**The task:**
Return only the lines from the top of the material through the line marked by "scene.camera = cam", unaltered.

:: Recorded data ::

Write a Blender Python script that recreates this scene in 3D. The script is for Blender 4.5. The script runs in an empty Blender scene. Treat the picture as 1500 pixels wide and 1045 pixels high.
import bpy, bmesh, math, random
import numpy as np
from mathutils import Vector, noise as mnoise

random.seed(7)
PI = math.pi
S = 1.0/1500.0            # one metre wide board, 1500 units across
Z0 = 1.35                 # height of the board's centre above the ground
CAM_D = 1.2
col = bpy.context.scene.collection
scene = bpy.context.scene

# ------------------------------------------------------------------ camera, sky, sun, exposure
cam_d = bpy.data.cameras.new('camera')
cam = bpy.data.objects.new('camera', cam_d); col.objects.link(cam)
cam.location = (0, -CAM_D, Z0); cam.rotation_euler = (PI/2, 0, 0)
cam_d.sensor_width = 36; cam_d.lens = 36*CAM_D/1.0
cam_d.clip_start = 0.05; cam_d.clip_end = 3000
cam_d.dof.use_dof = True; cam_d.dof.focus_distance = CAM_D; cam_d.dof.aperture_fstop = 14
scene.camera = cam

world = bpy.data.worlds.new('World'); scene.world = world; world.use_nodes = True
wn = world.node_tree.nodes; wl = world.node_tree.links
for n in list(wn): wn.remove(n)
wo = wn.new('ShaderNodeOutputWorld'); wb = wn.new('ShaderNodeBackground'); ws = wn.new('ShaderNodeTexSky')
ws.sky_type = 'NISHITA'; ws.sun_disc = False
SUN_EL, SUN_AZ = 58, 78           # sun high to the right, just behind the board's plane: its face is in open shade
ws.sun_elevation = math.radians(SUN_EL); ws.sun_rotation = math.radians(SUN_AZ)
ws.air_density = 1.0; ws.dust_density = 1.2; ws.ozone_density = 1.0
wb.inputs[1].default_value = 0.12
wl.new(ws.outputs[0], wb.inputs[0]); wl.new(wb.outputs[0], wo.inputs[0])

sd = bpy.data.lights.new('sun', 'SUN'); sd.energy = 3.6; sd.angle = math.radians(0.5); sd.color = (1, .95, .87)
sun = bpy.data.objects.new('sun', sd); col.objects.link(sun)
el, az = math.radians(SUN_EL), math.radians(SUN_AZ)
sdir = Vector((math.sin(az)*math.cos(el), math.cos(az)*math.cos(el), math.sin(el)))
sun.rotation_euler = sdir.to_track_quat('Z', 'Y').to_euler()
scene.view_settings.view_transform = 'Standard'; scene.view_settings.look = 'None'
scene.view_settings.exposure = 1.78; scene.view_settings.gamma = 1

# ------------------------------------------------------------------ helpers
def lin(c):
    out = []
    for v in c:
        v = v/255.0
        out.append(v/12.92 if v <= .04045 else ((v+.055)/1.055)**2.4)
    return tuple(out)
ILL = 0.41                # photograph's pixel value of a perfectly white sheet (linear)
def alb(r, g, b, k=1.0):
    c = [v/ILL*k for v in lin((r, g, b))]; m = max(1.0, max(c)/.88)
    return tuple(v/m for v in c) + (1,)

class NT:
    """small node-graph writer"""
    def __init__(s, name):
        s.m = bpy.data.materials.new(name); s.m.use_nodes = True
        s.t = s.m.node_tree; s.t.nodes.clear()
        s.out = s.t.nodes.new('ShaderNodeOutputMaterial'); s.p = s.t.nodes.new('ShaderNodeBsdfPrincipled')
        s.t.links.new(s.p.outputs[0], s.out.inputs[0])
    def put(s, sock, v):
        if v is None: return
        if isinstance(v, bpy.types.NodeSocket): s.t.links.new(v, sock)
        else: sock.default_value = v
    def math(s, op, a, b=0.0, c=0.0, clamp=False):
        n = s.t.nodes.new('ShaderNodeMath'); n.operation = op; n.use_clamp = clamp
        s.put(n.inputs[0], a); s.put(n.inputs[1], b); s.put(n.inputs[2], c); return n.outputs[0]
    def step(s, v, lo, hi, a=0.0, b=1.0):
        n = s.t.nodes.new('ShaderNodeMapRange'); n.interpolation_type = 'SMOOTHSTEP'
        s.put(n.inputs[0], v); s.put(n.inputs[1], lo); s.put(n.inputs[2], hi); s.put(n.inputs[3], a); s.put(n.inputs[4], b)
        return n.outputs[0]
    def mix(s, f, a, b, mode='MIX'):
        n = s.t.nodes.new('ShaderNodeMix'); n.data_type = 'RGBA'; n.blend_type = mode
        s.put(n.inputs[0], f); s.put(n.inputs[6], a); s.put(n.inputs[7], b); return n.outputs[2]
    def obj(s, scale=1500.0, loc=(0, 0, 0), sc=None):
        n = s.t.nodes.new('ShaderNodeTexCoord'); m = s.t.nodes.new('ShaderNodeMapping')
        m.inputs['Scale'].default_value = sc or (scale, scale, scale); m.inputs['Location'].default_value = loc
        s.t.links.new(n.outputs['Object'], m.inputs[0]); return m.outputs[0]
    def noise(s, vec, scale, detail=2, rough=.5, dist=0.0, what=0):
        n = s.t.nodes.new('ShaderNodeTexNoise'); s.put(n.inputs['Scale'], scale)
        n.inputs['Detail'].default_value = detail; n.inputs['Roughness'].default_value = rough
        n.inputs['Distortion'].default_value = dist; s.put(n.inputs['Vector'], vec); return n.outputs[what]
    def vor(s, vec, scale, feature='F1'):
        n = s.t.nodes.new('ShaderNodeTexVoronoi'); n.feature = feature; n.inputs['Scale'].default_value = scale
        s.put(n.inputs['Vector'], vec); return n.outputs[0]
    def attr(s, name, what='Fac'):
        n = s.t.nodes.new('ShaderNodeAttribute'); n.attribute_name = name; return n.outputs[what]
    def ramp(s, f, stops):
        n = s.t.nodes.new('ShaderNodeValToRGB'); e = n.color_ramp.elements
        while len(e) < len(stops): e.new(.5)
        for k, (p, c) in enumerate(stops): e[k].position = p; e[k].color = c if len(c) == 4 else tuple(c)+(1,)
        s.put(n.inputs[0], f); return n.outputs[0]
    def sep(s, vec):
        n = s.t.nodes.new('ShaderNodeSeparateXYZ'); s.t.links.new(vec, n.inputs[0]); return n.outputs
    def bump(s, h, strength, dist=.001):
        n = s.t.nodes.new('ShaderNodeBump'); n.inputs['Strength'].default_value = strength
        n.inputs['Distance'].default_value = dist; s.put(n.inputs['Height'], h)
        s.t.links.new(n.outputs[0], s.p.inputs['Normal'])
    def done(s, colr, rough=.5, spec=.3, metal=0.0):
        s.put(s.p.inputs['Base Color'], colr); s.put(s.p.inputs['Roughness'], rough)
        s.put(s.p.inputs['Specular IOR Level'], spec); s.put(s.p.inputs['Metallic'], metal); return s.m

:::

**Reply to the task:**
Write a Blender Python script that recreates this scene in 3D. The script is for Blender 4.5. The script runs in an empty Blender scene. Treat the picture as 1500 pixels wide and 1045 pixels high.
import bpy, bmesh, math, random
import numpy as np
from mathutils import Vector, noise as mnoise

random.seed(7)
PI = math.pi
S = 1.0/1500.0            # one metre wide board, 1500 units across
Z0 = 1.35                 # height of the board's centre above the ground
CAM_D = 1.2
col = bpy.context.scene.collection
scene = bpy.context.scene

# ------------------------------------------------------------------ camera, sky, sun, exposure
cam_d = bpy.data.cameras.new('camera')
cam = bpy.data.objects.new('camera', cam_d); col.objects.link(cam)
cam.location = (0, -CAM_D, Z0); cam.rotation_euler = (PI/2, 0, 0)
cam_d.sensor_width = 36; cam_d.lens = 36*CAM_D/1.0
cam_d.clip_start = 0.05; cam_d.clip_end = 3000
cam_d.dof.use_dof = True; cam_d.dof.focus_distance = CAM_D; cam_d.dof.aperture_fstop = 14
scene.camera = cam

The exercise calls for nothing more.